Giorni decisivi per la riforma delle scuole superiori. Si apre infatti la settimana che potrebbe essere decisiva per l'approvazione finale della riforma. Dopo i pareri espressi dalle Commissioni cultura, da quella della Camera prima e da quella del Senato poi - pareri che hanno fatto seguito a quelli di Cnpi, Conferenza unificata Stato-Regioni e Consiglio di Stato - i tre schemi di regolamento torneranno al consiglio dei ministri per il via libera in seconda lettura. Anche se manca ancora una comunicazione ufficiale, è probabile che il disco verde a nuovi licei, tecnici e professionali, arriverà durante la seduta n.81 del Consiglio dei ministri. Appena approvata dal Cdm, la riforma verrà esaminata dal presidente della Repubblica e dalla Corte dei conti per il visto finale.

Prima del consiglio dei ministri, il governo dovrà verificare la possibilità di accogliere alcuni rilievi posti dagli organismi di competenza. Su tutti l'indicazione, unanime, di introdurre la riforma solo dalle prime classi anziché dal biennio iniziale. La richiesta andrà tuttavia verificata dal ministero dell'Economia che contava, come indicato nella finanziaria del 2009, di tagliare di circa il 7% la spesa scolastica: questa politica di contenimento, pari a 7,6 miliardi in tre anni, avrebbe dovuto comportare l'eliminazione di 135mila posti, di cui 87mila cattedre.

Ora però l'avvio dimezzato della riforma della secondaria, solo per le prime classi, potrebbe creare qualche problema ai programmi di risparmio di via XX Settembre. Qualche problema anche per il ministero dell'Istruzione su cui, in caso di mancato ottenimento dei risparmi stabiliti, potrebbe scattare la cosiddetta «clausola di salvaguardia», introdotta dall'ex ministro dell'Economia Tommaso Padoa Schioppa durante la penultima legislatura, e mai abrogata.

Potrebbe creare difficoltà, perlopiù di carattere politico, l'accoglimento di altri punti, indicati, in ordine sparso, da Cnpi, Conferenza unificata, Consiglio di Stato e commissioni parlamentari: su tutti, l'invito a ridurre la presenza negli organi collegiali di enti ed esperti esterni, oltre che di dipartimenti e comitati scientifici che andrebbero in conflitto con l'autonomia di ogni singolo istituto.

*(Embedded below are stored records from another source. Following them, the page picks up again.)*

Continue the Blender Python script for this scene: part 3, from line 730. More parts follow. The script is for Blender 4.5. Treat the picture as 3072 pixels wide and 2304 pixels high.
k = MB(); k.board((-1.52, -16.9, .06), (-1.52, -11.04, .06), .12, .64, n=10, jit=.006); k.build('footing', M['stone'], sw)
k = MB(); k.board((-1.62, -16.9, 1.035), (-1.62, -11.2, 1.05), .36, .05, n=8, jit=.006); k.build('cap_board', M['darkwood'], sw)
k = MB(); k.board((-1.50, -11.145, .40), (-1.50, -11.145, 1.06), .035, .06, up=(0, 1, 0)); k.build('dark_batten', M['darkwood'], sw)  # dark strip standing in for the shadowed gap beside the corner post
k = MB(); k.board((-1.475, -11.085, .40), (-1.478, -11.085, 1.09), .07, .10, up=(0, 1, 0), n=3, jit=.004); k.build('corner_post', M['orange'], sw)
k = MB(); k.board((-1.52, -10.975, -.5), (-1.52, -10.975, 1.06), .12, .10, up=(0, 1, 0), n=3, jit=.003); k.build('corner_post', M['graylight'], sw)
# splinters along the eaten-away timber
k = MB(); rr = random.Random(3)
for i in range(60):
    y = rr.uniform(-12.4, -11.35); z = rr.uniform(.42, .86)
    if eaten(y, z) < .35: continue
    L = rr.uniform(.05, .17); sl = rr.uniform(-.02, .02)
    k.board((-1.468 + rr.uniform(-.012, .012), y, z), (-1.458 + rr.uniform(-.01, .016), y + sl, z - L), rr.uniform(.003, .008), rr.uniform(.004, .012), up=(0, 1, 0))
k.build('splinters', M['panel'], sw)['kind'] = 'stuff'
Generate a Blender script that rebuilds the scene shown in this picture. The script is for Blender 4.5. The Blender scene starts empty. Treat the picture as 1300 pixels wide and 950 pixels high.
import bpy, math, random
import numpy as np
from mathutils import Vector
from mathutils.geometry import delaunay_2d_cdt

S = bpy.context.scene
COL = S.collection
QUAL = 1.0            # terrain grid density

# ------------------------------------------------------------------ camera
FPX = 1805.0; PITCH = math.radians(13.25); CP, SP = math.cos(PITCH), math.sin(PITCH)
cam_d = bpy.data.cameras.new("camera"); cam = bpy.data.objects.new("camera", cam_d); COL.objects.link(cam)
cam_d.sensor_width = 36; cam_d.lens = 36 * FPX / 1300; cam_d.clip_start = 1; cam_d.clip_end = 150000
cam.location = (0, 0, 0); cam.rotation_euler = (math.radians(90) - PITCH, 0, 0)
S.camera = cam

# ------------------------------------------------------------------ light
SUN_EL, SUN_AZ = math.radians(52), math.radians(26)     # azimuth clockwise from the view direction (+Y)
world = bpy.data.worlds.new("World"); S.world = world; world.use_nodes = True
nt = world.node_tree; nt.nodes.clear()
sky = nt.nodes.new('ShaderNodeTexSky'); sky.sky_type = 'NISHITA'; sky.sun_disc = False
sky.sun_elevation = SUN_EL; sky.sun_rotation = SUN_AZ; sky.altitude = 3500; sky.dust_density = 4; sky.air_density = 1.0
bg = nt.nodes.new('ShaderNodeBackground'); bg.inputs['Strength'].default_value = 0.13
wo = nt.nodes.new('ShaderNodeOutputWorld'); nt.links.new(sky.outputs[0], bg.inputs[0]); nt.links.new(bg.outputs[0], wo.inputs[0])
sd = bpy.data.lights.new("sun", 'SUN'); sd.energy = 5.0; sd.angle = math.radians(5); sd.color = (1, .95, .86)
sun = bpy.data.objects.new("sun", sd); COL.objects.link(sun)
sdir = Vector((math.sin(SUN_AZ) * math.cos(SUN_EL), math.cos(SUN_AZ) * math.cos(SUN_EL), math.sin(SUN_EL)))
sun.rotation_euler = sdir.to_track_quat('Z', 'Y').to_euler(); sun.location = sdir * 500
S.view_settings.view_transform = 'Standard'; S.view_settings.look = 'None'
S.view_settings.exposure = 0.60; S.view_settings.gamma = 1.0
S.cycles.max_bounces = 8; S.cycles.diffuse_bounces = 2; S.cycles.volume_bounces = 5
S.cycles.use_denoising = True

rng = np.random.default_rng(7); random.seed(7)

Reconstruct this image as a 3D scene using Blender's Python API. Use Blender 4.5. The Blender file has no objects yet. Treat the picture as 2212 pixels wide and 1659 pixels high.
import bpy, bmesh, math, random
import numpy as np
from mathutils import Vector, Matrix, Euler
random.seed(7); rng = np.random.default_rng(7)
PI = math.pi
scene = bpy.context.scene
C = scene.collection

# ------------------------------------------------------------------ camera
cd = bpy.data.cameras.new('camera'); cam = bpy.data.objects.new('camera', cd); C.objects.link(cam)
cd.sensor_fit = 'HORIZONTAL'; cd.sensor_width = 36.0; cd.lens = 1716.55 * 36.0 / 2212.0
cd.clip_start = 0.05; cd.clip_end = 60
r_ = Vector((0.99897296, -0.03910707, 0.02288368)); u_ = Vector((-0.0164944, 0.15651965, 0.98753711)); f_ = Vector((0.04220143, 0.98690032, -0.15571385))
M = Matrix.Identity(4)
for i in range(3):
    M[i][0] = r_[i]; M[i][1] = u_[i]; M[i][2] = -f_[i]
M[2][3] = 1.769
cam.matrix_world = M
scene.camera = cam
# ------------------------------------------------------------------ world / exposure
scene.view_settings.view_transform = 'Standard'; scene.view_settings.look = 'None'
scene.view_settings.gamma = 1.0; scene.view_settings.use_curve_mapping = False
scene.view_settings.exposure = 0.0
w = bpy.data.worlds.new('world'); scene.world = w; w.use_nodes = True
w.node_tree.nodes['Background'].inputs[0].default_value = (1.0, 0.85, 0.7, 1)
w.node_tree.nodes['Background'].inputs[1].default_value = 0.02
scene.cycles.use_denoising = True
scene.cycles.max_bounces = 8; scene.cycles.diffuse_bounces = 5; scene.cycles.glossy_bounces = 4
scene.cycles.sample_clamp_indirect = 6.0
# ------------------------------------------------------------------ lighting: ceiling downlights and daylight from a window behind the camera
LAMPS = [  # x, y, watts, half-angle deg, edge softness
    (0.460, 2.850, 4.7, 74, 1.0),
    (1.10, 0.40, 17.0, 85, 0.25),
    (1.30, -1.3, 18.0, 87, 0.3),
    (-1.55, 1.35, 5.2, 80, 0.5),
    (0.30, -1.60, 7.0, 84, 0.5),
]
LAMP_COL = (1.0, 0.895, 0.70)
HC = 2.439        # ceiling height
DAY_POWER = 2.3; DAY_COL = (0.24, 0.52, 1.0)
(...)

Forti resistenze sono giunte negli ultimi giorni anche da diverse associazioni dei docenti, preoccupati che i tagli possano produrre ad alcuni raggruppamenti di insegnanti (come i geografi, che hanno raccolto oltre 10mila firme per chiedere un numero maggiore di ore settimanali, ma anche i filosofi, i grafici e tanti altri) alte probabilità di creare delle situazioni di organici in soprannumero. Un numero imprecisato di docenti di ruolo, anche da diversi anni, potrebbe dover abbandonare le rispettive scuole di titolarità per essere impiegati in altri istituti: nel caso non vi fossero posti liberi a disposizione scatterebbe l'obbligo di riconversione professionale su altre classi di concorso o sul sostegno. Senza considerare che per tutti coloro in lista di attesa, anche dopo decenni di supplenza, si aprirebbero le porte della disoccupazione sicura.